Documents obtained by this bureau show that the National Agency for the Administration and Destination of Assets Seized and Confiscated from Organized Crime (ANBSC) moved on a string of assets across Tuscany, Sicily, and Rome. These include a 12-bedroom villa in Monte Argentario, an olive grove near Trapani, and a penthouse in the historic centre of the Eternal City. The total estimated value exceeds 80 million euros, though the true figure may be higher once hidden holdings are tracked down.
What raises this beyond a routine asset grab is the quiet involvement of a British team. A source familiar with the operation told me that the UK’s National Crime Agency (NCA) sent a small unit to work alongside the Carabinieri. The NCA’s International Corruption Unit, set up after the Panama Papers scandal, has been pushing into Europe’s darker corners. They did not confirm their presence officially, but a spokesman for the NCA admitted that “assistance was provided in tracing assets that crossed borders.” The di Marco estate had holdings in London, including a flat in Mayfair and a commercial property in Canary Wharf, both now frozen under Unexplained Wealth Orders.

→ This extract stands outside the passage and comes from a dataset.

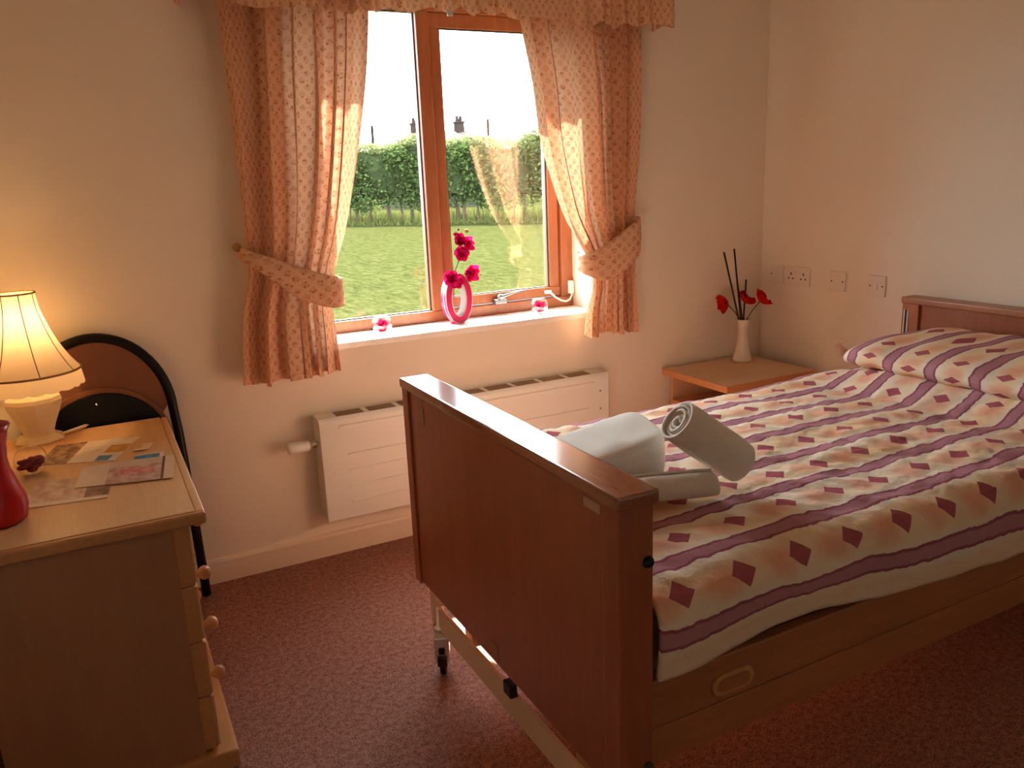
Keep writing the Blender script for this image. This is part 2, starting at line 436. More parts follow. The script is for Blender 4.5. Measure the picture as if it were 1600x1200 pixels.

This is not about simple inheritance. The money that bought those villas came from decades of extortion, drug trafficking, and the peculiar Italian genius for public works contracts. Di Marco was a fiscal ghost, his name appearing on no bank accounts. The villas were registered through shell companies in Luxembourg and Delaware, layers peeled back only through years of collaboration between Rome and London.
The operation has not been without controversy. The Italian justice ministry released a statement praising “the successful recovery of assets that belonged to the state’s enemies,” but local politicians in Sicily have raised objections, claiming that seizing property from a dead man punishes innocent heirs. One lawyer for the di Marco family called it “a vendetta by the state against a man who cannot defend himself.” That argument holds little weight in the Italian judiciary, where the principle that crime should not pay overrides sentimental appeals.
The British role is particularly significant. For years, London has been a haven for laundered money, and trust in the City’s regulatory system has been shaken by repeated scandals. This operation signals a shift: the NCA now openly hunts for illicit wealth flowing through British territories, even when the original crime happened overseas. It is a small war, fought with spreadsheets and property records, but the stakes are high.
As I write this, the Italian financial police are still cataloguing the assets. There is talk of a second wave of seizures within weeks, targeting frontmen and straw owners. The di Marco network, once thought untouchable, is now crumbling under the weight of paper trails and witness testimonies. The villas will be auctioned, the money poured back into social projects. But the question remains: how many more untouchable bosses are out there, living off their ill-gotten gains? And how long before the British and Italian teams come for them too?